Rufino Tamayo pretendió —y logró— que la pintura mexicana contemporánea alcanzara su justa y necesaria dimensión global. Él mismo colocó la piedra de ángulo en la construcción de aquella trascendental empresa. No lo hizo en solitario. Muchos fueron los continuadores de ese proyecto, cuyo aliento llega hasta el día de hoy con una fuerza de multiplicada identidad.
Fulgencio Lazo pertenece a esta amplia generación que le precedió al pintor oaxaqueño y desde algún lugar del mundo quemó las naves para reivindicar su cultura e interpretarla mediante los instrumentos del encanto: la pintura y sus inagotables bordes.
Alejado de la referencia convencional o meramente autóctona de sus raíces, Lazo ha logrado imponer un discurso pictórico de amplitud estética y fuerza argumental para exponer su autenticidad como un hijo de la tierra que por bendición le tocó nacer en Oaxaca y por misión llevar ese complejísimo espíritu cultural a otras geografías.

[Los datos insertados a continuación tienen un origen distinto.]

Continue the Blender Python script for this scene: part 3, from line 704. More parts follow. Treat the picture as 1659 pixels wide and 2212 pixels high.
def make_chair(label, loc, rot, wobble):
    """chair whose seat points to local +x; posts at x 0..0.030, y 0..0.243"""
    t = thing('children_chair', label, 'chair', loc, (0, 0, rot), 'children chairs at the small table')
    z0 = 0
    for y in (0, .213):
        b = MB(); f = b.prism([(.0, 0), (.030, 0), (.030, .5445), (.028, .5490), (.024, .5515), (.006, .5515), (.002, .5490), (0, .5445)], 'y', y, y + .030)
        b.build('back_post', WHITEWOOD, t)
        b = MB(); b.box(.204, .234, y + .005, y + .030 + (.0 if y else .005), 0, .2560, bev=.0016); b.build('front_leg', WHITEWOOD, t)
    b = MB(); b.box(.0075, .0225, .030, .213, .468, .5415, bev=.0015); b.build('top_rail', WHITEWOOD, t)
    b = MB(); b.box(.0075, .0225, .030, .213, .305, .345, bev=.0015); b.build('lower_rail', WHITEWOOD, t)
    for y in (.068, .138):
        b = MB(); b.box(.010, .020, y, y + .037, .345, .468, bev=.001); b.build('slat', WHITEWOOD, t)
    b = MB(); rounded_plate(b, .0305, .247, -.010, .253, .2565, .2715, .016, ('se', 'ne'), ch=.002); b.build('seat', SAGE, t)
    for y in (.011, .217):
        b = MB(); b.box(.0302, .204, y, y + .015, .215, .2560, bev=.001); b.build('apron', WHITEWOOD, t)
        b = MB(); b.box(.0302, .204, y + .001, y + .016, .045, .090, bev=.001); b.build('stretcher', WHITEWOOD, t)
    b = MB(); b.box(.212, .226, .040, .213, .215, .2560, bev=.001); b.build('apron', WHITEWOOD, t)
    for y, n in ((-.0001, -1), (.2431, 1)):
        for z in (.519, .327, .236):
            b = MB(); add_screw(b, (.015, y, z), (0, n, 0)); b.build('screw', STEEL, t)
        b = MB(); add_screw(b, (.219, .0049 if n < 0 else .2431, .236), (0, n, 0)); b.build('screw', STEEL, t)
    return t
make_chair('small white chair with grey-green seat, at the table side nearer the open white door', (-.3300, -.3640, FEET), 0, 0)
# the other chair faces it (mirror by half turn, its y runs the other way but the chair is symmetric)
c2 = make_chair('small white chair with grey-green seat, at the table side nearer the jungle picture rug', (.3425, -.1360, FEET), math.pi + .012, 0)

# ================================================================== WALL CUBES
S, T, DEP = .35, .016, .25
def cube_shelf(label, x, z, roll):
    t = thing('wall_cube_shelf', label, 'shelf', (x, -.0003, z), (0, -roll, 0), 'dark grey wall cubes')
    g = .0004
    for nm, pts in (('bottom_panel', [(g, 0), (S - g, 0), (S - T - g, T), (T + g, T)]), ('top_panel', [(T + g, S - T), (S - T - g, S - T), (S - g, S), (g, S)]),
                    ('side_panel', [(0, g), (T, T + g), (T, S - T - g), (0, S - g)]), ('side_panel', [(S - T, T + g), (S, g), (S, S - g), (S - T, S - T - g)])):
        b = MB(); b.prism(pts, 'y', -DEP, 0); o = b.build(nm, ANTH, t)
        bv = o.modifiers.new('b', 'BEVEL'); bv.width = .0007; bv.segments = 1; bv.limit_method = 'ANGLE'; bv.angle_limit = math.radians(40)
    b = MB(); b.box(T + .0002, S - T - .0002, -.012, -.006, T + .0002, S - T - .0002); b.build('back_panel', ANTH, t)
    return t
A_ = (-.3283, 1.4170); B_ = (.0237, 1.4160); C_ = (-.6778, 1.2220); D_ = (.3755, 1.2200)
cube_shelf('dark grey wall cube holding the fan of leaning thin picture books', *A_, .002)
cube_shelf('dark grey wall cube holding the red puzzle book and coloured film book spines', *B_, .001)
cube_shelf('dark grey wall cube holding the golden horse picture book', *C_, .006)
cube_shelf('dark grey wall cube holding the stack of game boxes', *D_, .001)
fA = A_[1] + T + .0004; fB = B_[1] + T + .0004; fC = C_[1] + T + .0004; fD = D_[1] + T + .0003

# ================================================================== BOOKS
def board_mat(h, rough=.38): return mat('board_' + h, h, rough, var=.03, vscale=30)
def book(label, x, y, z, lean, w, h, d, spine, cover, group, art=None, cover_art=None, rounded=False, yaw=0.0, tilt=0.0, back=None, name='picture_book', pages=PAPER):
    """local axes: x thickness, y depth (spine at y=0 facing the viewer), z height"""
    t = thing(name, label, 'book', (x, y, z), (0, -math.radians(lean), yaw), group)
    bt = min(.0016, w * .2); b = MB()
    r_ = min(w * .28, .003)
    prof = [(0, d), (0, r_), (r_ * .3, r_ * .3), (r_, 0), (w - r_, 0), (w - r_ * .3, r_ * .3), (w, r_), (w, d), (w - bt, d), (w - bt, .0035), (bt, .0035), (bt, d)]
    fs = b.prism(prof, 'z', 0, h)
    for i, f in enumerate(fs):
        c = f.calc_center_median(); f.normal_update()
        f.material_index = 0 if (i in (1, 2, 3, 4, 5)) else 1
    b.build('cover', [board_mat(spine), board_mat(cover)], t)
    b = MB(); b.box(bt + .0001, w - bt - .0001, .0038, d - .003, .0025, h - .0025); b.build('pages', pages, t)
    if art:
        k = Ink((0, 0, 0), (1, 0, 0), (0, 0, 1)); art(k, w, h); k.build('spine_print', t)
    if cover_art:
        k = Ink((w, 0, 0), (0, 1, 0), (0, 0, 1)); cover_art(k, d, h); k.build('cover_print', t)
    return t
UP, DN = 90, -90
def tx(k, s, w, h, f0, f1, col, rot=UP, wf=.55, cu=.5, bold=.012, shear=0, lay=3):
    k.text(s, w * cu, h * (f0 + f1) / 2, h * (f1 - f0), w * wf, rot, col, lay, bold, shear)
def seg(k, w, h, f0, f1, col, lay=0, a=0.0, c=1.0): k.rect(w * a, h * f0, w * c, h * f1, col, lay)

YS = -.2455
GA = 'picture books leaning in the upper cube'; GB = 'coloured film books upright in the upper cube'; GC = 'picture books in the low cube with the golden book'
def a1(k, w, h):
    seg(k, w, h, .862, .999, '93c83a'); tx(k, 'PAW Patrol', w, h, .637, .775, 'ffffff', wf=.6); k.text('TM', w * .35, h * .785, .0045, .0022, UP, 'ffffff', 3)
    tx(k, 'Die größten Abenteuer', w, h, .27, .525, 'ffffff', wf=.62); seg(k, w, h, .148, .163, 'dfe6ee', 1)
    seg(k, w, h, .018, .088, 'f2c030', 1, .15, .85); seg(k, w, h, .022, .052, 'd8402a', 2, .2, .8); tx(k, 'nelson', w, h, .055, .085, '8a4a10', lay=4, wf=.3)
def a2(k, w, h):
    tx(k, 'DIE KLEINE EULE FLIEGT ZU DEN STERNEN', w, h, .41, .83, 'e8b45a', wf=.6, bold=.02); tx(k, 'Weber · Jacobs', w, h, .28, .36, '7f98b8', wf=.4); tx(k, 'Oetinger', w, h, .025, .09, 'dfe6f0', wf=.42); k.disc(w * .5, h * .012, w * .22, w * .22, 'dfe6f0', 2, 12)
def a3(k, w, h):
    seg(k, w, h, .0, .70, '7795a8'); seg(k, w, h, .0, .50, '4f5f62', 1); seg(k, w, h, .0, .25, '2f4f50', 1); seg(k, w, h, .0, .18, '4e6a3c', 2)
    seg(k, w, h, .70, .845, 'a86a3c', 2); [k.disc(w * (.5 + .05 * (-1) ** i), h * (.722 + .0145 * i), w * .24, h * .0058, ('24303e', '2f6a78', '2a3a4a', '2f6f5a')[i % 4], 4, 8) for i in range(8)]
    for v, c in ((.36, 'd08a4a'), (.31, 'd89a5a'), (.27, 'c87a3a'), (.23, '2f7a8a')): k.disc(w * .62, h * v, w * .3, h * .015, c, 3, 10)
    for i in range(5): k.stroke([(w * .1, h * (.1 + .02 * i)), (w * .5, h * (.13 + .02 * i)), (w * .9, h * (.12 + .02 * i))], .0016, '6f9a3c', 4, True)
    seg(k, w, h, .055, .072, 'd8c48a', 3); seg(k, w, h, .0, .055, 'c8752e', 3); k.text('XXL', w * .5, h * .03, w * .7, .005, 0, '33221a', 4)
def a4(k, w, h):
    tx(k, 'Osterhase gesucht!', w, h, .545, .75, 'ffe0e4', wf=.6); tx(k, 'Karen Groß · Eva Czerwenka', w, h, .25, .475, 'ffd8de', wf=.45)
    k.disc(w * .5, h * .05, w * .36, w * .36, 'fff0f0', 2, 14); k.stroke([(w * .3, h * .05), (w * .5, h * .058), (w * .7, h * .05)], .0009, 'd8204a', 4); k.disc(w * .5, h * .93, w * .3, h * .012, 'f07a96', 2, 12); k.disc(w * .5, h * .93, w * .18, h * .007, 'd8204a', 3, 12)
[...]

Espíritu que se ensancha y reverbera como una larga sinfonía multinacional. La rama materna en la genealogía de Lazo procede de un lugar llamado Yalalag, palabra zapoteca que, por decirlo así, en su etimología lleva marcado el destino del pintor: Cerro que se desparrama.

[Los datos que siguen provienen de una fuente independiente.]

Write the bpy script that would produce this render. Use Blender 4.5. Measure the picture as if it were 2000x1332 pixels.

Ese desparramamiento simbólico es la parte visible de un fenómeno migratorio interminable entre dos países: México y Estados Unidos. Uno, el país de mayor expulsión migratoria del planeta y otro, el mayor receptor. La retroalimentación es inevitable.
En este sentido la pintura es la nave de los argonautas que mejor trasporta el arte, el folclore, la historia, y además lo hace con la mayor de las noblezas porque utiliza las facultades más espléndidas de la naturaleza humana: virtud, arraigo, empatía, ofrenda, lealtad.

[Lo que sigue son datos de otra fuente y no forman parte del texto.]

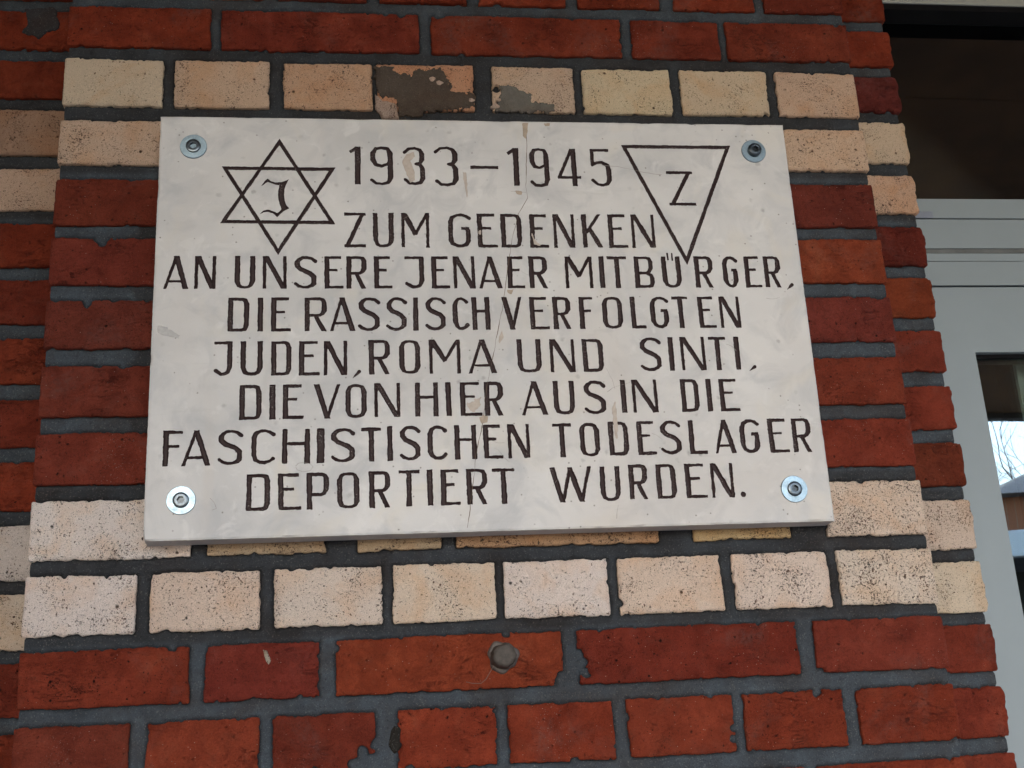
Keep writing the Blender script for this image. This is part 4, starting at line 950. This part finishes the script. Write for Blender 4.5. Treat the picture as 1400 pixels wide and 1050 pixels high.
spot("chipped_spot", [(361.5, 349), (364.5, 350), (364, 345), (361, 345.5)], M_RESIDUE, 33)

# four screws with washers
for k, (bx, bz) in enumerate(DATA["bolts"]):
    top = k < 2
    B = Builder()
    B.lathe([(0.0152, -0.001), (0.0152, 0.0011), (0.0148, 0.0017), (0.0078, 0.0018), (0.0070, 0.0008)], 48, (bx / 1000, 0, bz / 1000))
    wsh = B.link("washer", M_ZINC, plaque, False)
    wsh["label"] = ("blue grey zinc washer in the upper %s corner" if top else "bright zinc washer in the lower %s corner") % ("left" if bx < 300 else "right")
    o = 0.0018; hr = 0.0083; hh = (0.0022, 0.0062, 0.0028, 0.0026)[k]
    B = Builder()
    rot = rng.uniform(0, 1)
    pr = [(hr, o - 0.002), (hr, o + hh * 0.55), (hr * 0.93, o + hh * 0.86), (hr * 0.75, o + hh), (0.0050, o + hh * 1.02)]
    B.lathe(pr, 36, (bx / 1000, 0, bz / 1000), cap=False)
    # hexagon socket: a hex ring, its walls and its floor
    a = np.arange(36) * 2 * math.pi / 36
    six = 0.0036 / np.cos((a + rot) % (math.pi / 3) - math.pi / 6)
    ring0 = np.stack([bx / 1000 + 0.0050 * np.cos(a), np.full(36, -(o + hh * 1.02)), bz / 1000 + 0.0050 * np.sin(a)], 1)
    ring1 = np.stack([bx / 1000 + six * np.cos(a), np.full(36, -(o + hh * 1.0)), bz / 1000 + six * np.sin(a)], 1)
    i = np.arange(36); j = (i + 1) % 36
    B.add(np.concatenate([ring0, ring1]), [np.stack([i, j, j + 36, i + 36], 1)])
    hd = B.link("screw_head", M_HEAD, wsh, False)
    B = Builder()
    ring2 = ring1.copy(); ring2[:, 1] = -(o + hh - 0.0035)
    B.add(np.concatenate([ring1, ring2]), [np.stack([i, j, j + 36, i + 36], 1), np.array([i + 36])])
    B.link("hex_socket", M_SOCKET, wsh, False)

# ------------------------------------------------------------------ the glazed door on the right
door = empty("glazed_door", (1.11, 0.25, GROUND))
tag(door, "grey metal framed glass door with dark transom window right of the brick pier", "glazed door", kind="thing")
DX0, DX1 = 1.085, 2.16
def dbox(name, mat, parent, *boxes, b=0.0):
    B = Builder()
    for bx in boxes: B.box(bx[0] - 1.11, bx[1] - 1.11, bx[2] - 0.25, bx[3] - 0.25, bx[4] - GROUND, bx[5] - GROUND, b=b)
    return B.link(name, mat, parent, False)
head = dbox("frame_head", M_PALEALU, door, (DX0, DX1, 0.245, 0.32, 0.222, 0.40), b=0.002)
dbox("gasket", M_GASKET, head, (DX0, DX1, 0.2475, 0.2845, 0.211, 0.2215))
tr = dbox("transom_rail", M_ALU, door, (DX0, DX1, 0.25, 0.33, -0.1565, -0.124), (DX0, DX1, 0.2508, 0.33, -0.206, -0.1580), (DX0, DX1, 0.252, 0.33, -0.2265, -0.2135), (DX0, DX1, 0.2508, 0.33, -0.266, -0.2275), b=0.0007)
dbox("seal_strip", M_GROOVE, tr, (DX0, DX1, 0.2525, 0.328, -0.2130, -0.2065))
dbox("rail_core", M_ALU, tr, (DX0, DX1, 0.256, 0.327, -0.2655, -0.1245))
dbox("cover_plate", M_ALU2, tr, (DX0, 1.2045, 0.2472, 0.2498, -0.1575, -0.1465), b=0.0006)
dbox("transom_glass", M_GLASS, door, (DX0, DX1, 0.285, 0.288, -0.124, 0.222))
dbox("frame_post", M_ALU, door, (DX0, 1.108, 0.256, 0.33, GROUND, 0.222), (DX1 - 0.08, DX1, 0.256, 0.33, GROUND, 0.222), b=0.001)
leaf = dbox("door_leaf", M_ALU, door, (1.112, 1.2335, 0.2515, 0.31, GROUND + 0.01, -0.2690), (1.96, 2.078, 0.2515, 0.31, GROUND + 0.01, -0.2690), (1.2335, 1.96, 0.2515, 0.31, -0.3712, -0.2690), (1.2335, 1.96, 0.2515, 0.31, GROUND + 0.01, GROUND + 0.16))
dbox("glass_pane", M_GLASS, leaf, (1.2335, 1.96, 0.268, 0.272, GROUND + 0.16, -0.3712))
dbox("pane_gasket", M_GASKET, leaf, (1.2337, 1.2367, 0.262, 0.2678, GROUND + 0.16, -0.3714), (1.2367, 1.9598, 0.262, 0.2678, -0.3765, -0.3714))
hb = Builder(); hb.tube([(1.9 - 1.11, -0.03, 0.95), (1.9 - 1.11, -0.06, 0.97), (1.9 - 1.11, -0.06, 1.27), (1.9 - 1.11, -0.03, 1.29)], [0.012] * 4, 12)
hb.link("handle", M_ZINC, leaf, True)
dbox("door_closer", M_ALU2, leaf, (1.30, 1.52, 0.3105, 0.35, -0.345, -0.285), b=0.003)
dbox("inner_stile", mat_plain("white_coated_profile", (0.75, 0.78, 0.74), 0.4, var=0.03), leaf, (1.334, 1.348, 0.32, 0.36, GROUND + 0.02, -0.30), (1.352, 1.372, 0.324, 0.36, GROUND + 0.02, -0.30), b=0.001)
dbox("inner_seal", M_GASKET, leaf, (1.318, 1.3335, 0.326, 0.35, GROUND + 0.02, -0.30))
# the hall behind
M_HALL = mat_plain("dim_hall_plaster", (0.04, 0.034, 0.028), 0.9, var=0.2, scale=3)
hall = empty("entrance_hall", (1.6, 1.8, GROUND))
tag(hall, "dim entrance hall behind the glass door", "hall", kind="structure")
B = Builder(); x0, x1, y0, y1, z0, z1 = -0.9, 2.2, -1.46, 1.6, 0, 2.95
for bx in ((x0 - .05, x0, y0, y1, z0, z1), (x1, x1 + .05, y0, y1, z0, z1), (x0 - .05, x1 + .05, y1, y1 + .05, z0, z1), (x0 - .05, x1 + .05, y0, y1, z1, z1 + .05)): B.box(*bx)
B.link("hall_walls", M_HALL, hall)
# the brick wall beyond the door, outside the picture
rows = {c: ([(2162, 2280), (2292, 2536), (2548, 2792), (2804, 3048), (3060, 3200)] if c % 2 else [(2162, 2406), (2418, 2662), (2674, 2918), (2930, 3200)]) for c in range(HIGH, LOW + 1)}
det0 = detail
def detail(c): return 7.0
Br, Bu, Bl = Builder(), Builder(), Builder()
set_bricks(rows, 0.12, 0, Br, Bu, Bl)
far = Builder(); far.box(2.155, 3.2, 0.1235, 0.33, GROUND, 0.76, (0.06, 0.068, 0.076, 1)); far = far.link("further_wall", M_MORTAR, wall)
Br.link("red_bricks", M_RED, far, True); Bu.link("cream_bricks", M_CREAM, far, True); Bl.link("cream_bricks", M_CREAM, far, True)

# ------------------------------------------------------------------ canopy over the entrance, paving, and what the glass reflects
M_SOFFIT = mat_plain("brown_soffit_boards", (0.15, 0.078, 0.028), 0.7, var=0.3, scale=4, bump=0.001)
M_BEAM = mat_plain("brown_beam_wood", (0.085, 0.052, 0.03), 0.6, var=0.3, scale=9)
M_FASCIA = mat_plain("canopy_edge_metal", (0.12, 0.11, 0.1), 0.5, var=0.15)
can = empty("entrance_canopy", (0, 0, GROUND))
tag(can, "brown boarded canopy roof over the entrance, mirrored dark in the transom window", "canopy", kind="thing")
CZ = 0.75
B = Builder()
y = -3.98
while y < 0.24:
    B.box(-7, 11, y, min(y + 1.055, 0.245), CZ + 0.01 - GROUND, CZ + 0.05 - GROUND, b=0.002); y += 1.0555
B.box(-7, 11, -3.98, 0.245, CZ + 0.05 - GROUND, CZ + 0.16 - GROUND)
B.link("roof_boards", M_SOFFIT, can)
for k in range(10):
    x = -6.2 + 1.8 * k
    B = Builder(); B.box(x, x + 0.1, -3.95, 0.0 if not (-0.2 < x < 1.2) else -0.06, CZ - 0.12 - GROUND, CZ + 0.012 - GROUND, b=0.004); B.link("beam", M_BEAM, can)
B = Builder(); B.box(-7, 11, -4.05, -3.98, CZ - 0.02 - GROUND, CZ + 0.22 - GROUND, b=0.004); B.link("edge_board", M_FASCIA, can)
B = Builder()
for k in range(16): B.box(-1.51, -1.45, -3.9 + k * 0.25, -3.654 + k * 0.25, 0.05, CZ - 0.12 - GROUND, b=0.003)
B.link("added_shade_screen", M_BEAM, can)  # unseen boarded screen, added to keep light off the left recess
for x in (-6.0, -1.7, 8.9):
    B = Builder(); B.box(x, x + 0.14, -3.9, -3.76, 0, CZ - 0.1 - GROUND, b=0.01); B.link("post", M_BEAM, can)

t = NT("paving_concrete", rough=0.85); nA = t.noise(0.7, 4); nB = t.noise(14, 5, 0.65); bt = t.n("TexBrick"); bt.inputs["Scale"].default_value = 2.2
bt.inputs["Mortar Size"].default_value = 0.012; bt.inputs["Color1"].default_value = (0.105, 0.105, 0.11, 1); bt.inputs["Color2"].default_value = (0.095, 0.095, 0.1, 1); bt.inputs["Mortar"].default_value = (0.13, 0.13, 0.13, 1)
t.l(t.coord(), bt.inputs["Vector"])
pc = t.mix(t.step(nB, 0.4, 0.7, 0, 0.4), bt.outputs["Color"], (0.075, 0.075, 0.08)); M_PAVE = t.done(pc, t.bump(nB, 0.002))
B = Builder(); B.add([(-80, -120, GROUND), (80, -120, GROUND), (80, 6, GROUND), (-80, 6, GROUND)], [np.array([(0, 1, 2, 3)])])
g = B.link("ground", M_PAVE); tag(g, kind="structure")

# brick house across the square
t = NT("orange_house_brick", rough=0.85); bt = t.n("TexBrick"); bt.inputs["Scale"].default_value = 4.0; bt.inputs["Mortar Size"].default_value = 0.012
bt.inputs["Color1"].default_value = (0.36, 0.13, 0.06, 1); bt.inputs["Color2"].default_value = (0.28, 0.1, 0.05, 1); bt.inputs["Mortar"].default_value = (0.3, 0.26, 0.22, 1)
t.l(t.coord(), bt.inputs["Vector"]); M_HOUSE = t.done(bt.outputs["Color"])
M_TILE = mat_plain("grey_roof_tiles", (0.12, 0.12, 0.13), 0.7, var=0.25, scale=3)
house = empty("brick_house", (13.5, -17, GROUND))
tag(house, "orange brick house with grey hipped roof mirrored in the door glass", "house")
B = Builder(); B.box(-4.05, 4, -3, 3.2, 0, 4.85); B.link("wall", M_HOUSE, house)
B = Builder(); B.add([(-4.4, 3.5, 4.85), (4.4, 3.5, 4.85), (4.4, -3.3, 4.85), (-4.4, -3.3, 4.85), (-1.5, 0.1, 6.0), (1.5, 0.1, 6.0)], [np.array([(0, 1, 5, 4), (2, 3, 4, 5)]), np.array([(1, 2, 5), (3, 0, 4)]), np.array([(3, 2, 1, 0)])])
B.link("roof", M_TILE, house)
for k, x in enumerate((-2.8, -0.6, 1.6)):
    B = Builder(); B.box(x, x + 1.1, 3.19, 3.26, 2.9, 4.3); w = B.link("window", mat_plain("white_window_frame", (0.7, 0.7, 0.68), 0.5) if k == 0 else bpy.data.materials["white_window_frame"], house)
    B = Builder(); B.box(x + .08, x + 1.02, 3.255, 3.265, 2.98, 4.22); B.link("pane", M_GASKET, w)
shel = empty("bicycle_shelter", (10.5, -11.6, GROUND))
tag(shel, "dark open shelter with a white roof edge mirrored in the door glass", "shelter")
B = Builder(); B.box(-4, 4, 0.45, 0.6, 3.55, 3.86, b=0.01); B.link("roof_edge", mat_plain("white_painted_board", (0.85, 0.85, 0.85), 0.5, var=0.04), shel)
B = Builder(); B.box(-4, 4, -1.2, 0.45, 3.6, 3.7); B.link("roof", M_TILE, shel)
B = Builder(); B.box(-3.98, 3.98, -1.2, -1.1, 0, 3.6); B.link("back_panel", mat_plain("black_stained_boards", (0.02, 0.022, 0.022), 0.7, var=0.3, scale=4), shel)
for x in (-3.9, 0, 3.8):
    B = Builder(); B.box(x, x + 0.1, 0.3, 0.42, 0, 3.6); B.link("post", M_GASKET, shel)

M_BARK = mat_plain("grey_brown_bark", (0.11, 0.09, 0.075), 0.9, var=0.3, scale=9, bump=0.004)
def bare_tree(x, y, h, seed, label):
    r = np.random.RandomState(seed)
    root = empty("bare_tree", (x, y, GROUND)); tag(root, label, "tree", "bare winter trees across the square")
    T = Builder(); tp = [np.array([0.12 * math.sin(k * 1.3 + seed), 0.1 * math.cos(k), h * 0.36 * k / 4]) for k in range(5)]
    T.tube(tp, [0.2, 0.18, 0.165, 0.155, 0.14], 10); T.link("trunk", M_BARK, root, True)
    Bc = Builder()
    def grow(p, d, L, rad, lev):
        pts = [p]; q = p.copy(); dd = d.copy(); m = 5
        for k in range(m):
            dd = dd + r.normal(0, 0.13, 3) + np.array([0, 0, 0.05]); dd /= np.linalg.norm(dd); q = q + dd * L / m; pts.append(q.copy())
        Bc.tube(pts, list(np.linspace(rad * 0.7, rad * 0.35, m + 1)), 5 if lev > 1 else 7, cap=False)
        if lev >= 4: return
        
        for k in range(3 if lev < 3 else 4):
            at = pts[r.randint(2, m + 1)]; nd = dd + r.normal(0, 0.62, 3); nd[2] = abs(nd[2]) * 0.8 + 0.1; nd /= np.linalg.norm(nd)
            grow(at.copy(), nd, L * r.uniform(0.5, 0.75), rad * 0.55, lev + 1)
    for k in range(5):
        a = k * 1.26 + r.rand(); d = np.array([math.cos(a) * 0.6, math.sin(a) * 0.6, 0.9]); grow(tp[-1 - (k % 2)].copy(), d / np.linalg.norm(d), h * 0.3, 0.06, 1)
    Bc.link("crown", M_BARK, root, True)
bare_tree(14.3, -22.4, 10.5, 3, "shorter bare winter tree close behind the orange brick house, mirrored in the door glass")
bare_tree(21.0, -27.0, 11.0, 8, "taller bare winter tree far beyond the orange brick house")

Fulgencio Lazo oficia como un hacedor de brújulas y atlas que conservan el rumbo, la claridad y lleva en su pintura registro de los rasgos ordinarios o más recónditos de nuestra comunidad.
Su obra se ha convertido en un canal de comunicación que expone un profundo sentido de pertenencia social, una emancipación contra la desmemoria y que trae a cuentas la conmemoración de un pueblo que casi, antes de todo, le chinga.
Por esa razón parte de su proyecto pictórico está enfocado al tema del trabajo familiar, en particular el de los tejidos en telar y sus variantes. En estos pueblos se trabaja desde niño, primero pegando botones, y así, con los años, hasta poder lograr una prenda completa. No hay otra. Esas son las historias contadas en la pintura de Lazo.
Con todo, su pintura da un vuelco al regocijo. Es algarabía constante, una que fulgura como chisporroteo para ensalzar la cuna de origen. Sus cuadros son ventanas superlativas a la alegría, aunque también exhiben los temas de la dispersión, los encuentros y de la vital pertenencia/permanencia de lo que somos.
Es la crónica visual de un artista que logra el cometido —de enorme responsabilidad— de representar una hermandad cultural sin prejuicios, al mismo tiempo que levanta un indestructible muro contra las bestias del olvido.